News
The article is more than 7 years old

Finland's Lutheran Church commemorates 30 years of women's ordination

Religious services in Helsinki and Tampere were led by female pastors on Sunday, to mark 30 years since the priesthood was opened to women in the Evangelical Lutheran Church of Finland.

Sunnuntain juhlamessun toimittivat teeman mukaisesti naispapit.
The March 4 ceremony at Helsinki Cathedral Image: Harri Palmolahti / Yle

When Pirkko Lehtiö was ordained as a pastor in the Evangelical Lutheran Church (EVL) of Finland 30 years ago, she received phone calls issuing her death threats for weeks. The 85 year old says she is glad it all took place so long ago, before the advent of social media, because the hate speech she would have had to endure today would have been unbearable.

It was a hard-won battle that women were allowed to represent Finland's largest religious body, as the establishment's rules stated that a three-quarters vote of the Church Council was first necessary. Even as the public began to be more receptive to the idea - starting in the 1960s, stalwart members of the church administration kept it from happening for decades.

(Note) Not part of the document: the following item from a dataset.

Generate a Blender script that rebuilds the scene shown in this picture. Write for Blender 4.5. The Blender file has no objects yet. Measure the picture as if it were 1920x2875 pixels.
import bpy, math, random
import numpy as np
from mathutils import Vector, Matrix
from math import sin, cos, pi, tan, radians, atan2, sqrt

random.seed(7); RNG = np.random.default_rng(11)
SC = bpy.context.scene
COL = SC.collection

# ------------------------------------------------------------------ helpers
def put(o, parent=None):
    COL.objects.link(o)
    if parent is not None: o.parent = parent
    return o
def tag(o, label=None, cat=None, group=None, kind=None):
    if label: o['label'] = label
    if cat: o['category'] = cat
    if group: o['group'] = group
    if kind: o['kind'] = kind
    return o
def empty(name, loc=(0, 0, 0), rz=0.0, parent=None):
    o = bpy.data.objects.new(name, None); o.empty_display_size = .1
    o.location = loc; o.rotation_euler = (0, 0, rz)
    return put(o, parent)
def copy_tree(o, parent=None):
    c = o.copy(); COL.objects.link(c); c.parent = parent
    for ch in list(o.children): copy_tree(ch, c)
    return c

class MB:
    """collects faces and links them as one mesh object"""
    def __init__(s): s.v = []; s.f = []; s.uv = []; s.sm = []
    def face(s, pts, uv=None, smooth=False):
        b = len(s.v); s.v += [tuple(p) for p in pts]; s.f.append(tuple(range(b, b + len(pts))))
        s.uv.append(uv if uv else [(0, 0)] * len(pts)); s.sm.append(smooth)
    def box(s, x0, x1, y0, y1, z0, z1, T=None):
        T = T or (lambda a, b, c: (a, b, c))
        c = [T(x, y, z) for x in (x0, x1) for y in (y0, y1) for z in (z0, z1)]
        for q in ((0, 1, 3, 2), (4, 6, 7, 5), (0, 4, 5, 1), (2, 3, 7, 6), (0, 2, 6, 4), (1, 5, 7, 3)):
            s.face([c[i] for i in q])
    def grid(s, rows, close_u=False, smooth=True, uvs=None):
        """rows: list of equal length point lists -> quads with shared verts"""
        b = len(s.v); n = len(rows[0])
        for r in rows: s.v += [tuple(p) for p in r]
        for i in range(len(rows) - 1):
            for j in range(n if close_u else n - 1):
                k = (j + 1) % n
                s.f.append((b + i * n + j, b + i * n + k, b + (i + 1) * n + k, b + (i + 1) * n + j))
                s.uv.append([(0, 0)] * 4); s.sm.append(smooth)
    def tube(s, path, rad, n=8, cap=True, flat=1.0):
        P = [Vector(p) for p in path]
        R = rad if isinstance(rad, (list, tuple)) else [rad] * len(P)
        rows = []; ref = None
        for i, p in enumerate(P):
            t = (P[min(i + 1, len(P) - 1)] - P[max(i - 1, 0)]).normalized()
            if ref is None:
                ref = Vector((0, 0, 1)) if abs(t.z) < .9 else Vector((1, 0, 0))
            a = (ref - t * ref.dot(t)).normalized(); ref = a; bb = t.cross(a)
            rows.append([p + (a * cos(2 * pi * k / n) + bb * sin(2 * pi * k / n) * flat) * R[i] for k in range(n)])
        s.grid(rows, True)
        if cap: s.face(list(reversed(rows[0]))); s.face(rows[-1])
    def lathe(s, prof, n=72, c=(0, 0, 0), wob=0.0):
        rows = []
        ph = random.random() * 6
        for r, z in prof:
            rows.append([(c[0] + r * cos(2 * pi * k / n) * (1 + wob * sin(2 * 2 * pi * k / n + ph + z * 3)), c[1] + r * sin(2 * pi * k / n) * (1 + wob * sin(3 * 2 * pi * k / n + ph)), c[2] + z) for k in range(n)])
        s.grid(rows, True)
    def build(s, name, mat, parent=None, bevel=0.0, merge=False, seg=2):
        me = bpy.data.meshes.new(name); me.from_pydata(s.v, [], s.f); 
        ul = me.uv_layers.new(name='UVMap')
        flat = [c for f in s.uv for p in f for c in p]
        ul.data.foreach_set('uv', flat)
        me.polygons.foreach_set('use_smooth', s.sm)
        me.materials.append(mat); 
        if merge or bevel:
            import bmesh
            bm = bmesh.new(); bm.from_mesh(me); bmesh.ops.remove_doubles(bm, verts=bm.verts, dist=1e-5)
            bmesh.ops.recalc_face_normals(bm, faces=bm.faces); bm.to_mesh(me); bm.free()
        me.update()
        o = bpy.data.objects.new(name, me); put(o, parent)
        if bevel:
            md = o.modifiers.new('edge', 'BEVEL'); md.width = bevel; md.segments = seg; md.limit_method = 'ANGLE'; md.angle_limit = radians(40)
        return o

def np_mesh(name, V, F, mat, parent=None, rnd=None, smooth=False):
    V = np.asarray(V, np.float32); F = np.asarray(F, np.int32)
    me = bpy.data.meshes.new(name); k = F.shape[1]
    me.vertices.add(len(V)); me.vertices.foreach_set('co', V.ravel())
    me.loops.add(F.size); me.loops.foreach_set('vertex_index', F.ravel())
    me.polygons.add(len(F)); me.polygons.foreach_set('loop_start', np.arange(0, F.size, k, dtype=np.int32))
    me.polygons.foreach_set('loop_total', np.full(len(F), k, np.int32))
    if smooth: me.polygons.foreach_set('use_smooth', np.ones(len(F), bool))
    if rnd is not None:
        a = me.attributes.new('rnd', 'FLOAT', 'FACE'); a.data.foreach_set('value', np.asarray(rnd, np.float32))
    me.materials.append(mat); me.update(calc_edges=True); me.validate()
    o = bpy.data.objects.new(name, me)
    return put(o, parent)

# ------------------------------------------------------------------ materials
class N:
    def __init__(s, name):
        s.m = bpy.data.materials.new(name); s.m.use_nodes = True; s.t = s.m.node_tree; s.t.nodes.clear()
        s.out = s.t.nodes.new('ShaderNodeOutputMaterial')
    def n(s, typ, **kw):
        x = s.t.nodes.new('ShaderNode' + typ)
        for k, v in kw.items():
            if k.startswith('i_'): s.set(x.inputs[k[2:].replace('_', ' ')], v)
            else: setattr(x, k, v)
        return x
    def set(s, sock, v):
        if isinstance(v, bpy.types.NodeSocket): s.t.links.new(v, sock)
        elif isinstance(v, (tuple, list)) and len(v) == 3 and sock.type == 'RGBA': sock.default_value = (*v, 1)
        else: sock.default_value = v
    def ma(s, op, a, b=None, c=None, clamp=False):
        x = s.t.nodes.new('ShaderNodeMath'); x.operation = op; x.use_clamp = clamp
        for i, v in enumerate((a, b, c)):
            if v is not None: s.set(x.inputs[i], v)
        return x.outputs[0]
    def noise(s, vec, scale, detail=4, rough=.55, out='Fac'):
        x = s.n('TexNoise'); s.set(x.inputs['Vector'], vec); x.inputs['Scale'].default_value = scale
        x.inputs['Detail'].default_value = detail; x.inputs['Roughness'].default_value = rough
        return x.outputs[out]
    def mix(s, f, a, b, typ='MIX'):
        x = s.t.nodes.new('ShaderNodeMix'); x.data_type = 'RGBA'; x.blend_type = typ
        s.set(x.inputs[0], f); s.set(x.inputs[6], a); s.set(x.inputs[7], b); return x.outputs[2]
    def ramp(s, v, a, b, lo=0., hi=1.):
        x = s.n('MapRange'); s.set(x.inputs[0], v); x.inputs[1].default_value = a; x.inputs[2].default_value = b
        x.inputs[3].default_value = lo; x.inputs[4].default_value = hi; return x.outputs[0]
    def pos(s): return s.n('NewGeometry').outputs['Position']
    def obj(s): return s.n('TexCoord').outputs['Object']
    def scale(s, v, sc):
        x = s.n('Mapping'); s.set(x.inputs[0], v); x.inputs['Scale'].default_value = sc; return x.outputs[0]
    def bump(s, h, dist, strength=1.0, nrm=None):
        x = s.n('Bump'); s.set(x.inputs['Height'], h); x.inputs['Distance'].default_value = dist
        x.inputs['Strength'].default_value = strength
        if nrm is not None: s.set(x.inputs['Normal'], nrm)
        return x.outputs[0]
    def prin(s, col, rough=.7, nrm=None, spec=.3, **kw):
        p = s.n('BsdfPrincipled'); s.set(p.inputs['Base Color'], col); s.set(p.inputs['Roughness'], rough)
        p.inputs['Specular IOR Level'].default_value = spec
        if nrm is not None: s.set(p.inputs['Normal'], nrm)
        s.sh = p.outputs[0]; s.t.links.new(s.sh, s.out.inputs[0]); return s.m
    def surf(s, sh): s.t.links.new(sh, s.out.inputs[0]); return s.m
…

In 1984, a fifth vote on women pastors was taken and once again defeated. But this time, protesting church members started to leave the EVL in droves.

"I know people that resigned from the Church after the 1984 decision. Back in those days, the idea of gender equality was already quite advanced. People could not accept the thought that a woman couldn't function in a certain position just because of her sex," Lehtiö recalls.

The move finally passed in 1986, and after two more years of administrative bureaucracy, women were finally allowed to don the EVL cloth in 1988.

Pirkko Lehtiö
Pirkko Lehtiö Image: Jaani Lampinen / Yle

Death threats and police protection

The ceremony in which the first women pastors were to be ordained was planned in cooperation with the police, for safety reasons. A procession that normally takes place outside was moved indoors.

"All of my worries subsided when we went up the crypt's steps into the church. It was a joyful event. It gave me a strange feeling, a tingling sensation the whole time," Lehtiö says.

Now there are almost as many female pastors in Finland's Lutheran Church as male. If ordination trends continue, they will soon be the majority. However, only one-fifth of the church's higher-up positions are held by women. Over the last 30 years, the EVL has elected only one female bishop, Helsinki's Irja Askola, who retired last year.

Church now faces new equality challenge

At the end of 2017, 71 percent of Finland's population was registered as members in Finland's Evangelical Lutheran Church. It has a legal position as a national church in the country alongside the Finnish Orthodox Church.

Lehtiö says the EVL confronts another equality issue today, in its refusal to carry out marriage ceremonies for same-sex couples. She says it is founded on the same question that the ordination of women was based on: whether we recognize people as God created them or not.

"As a pastor, I cannot personally object to blessing anyone. I have no right," she says.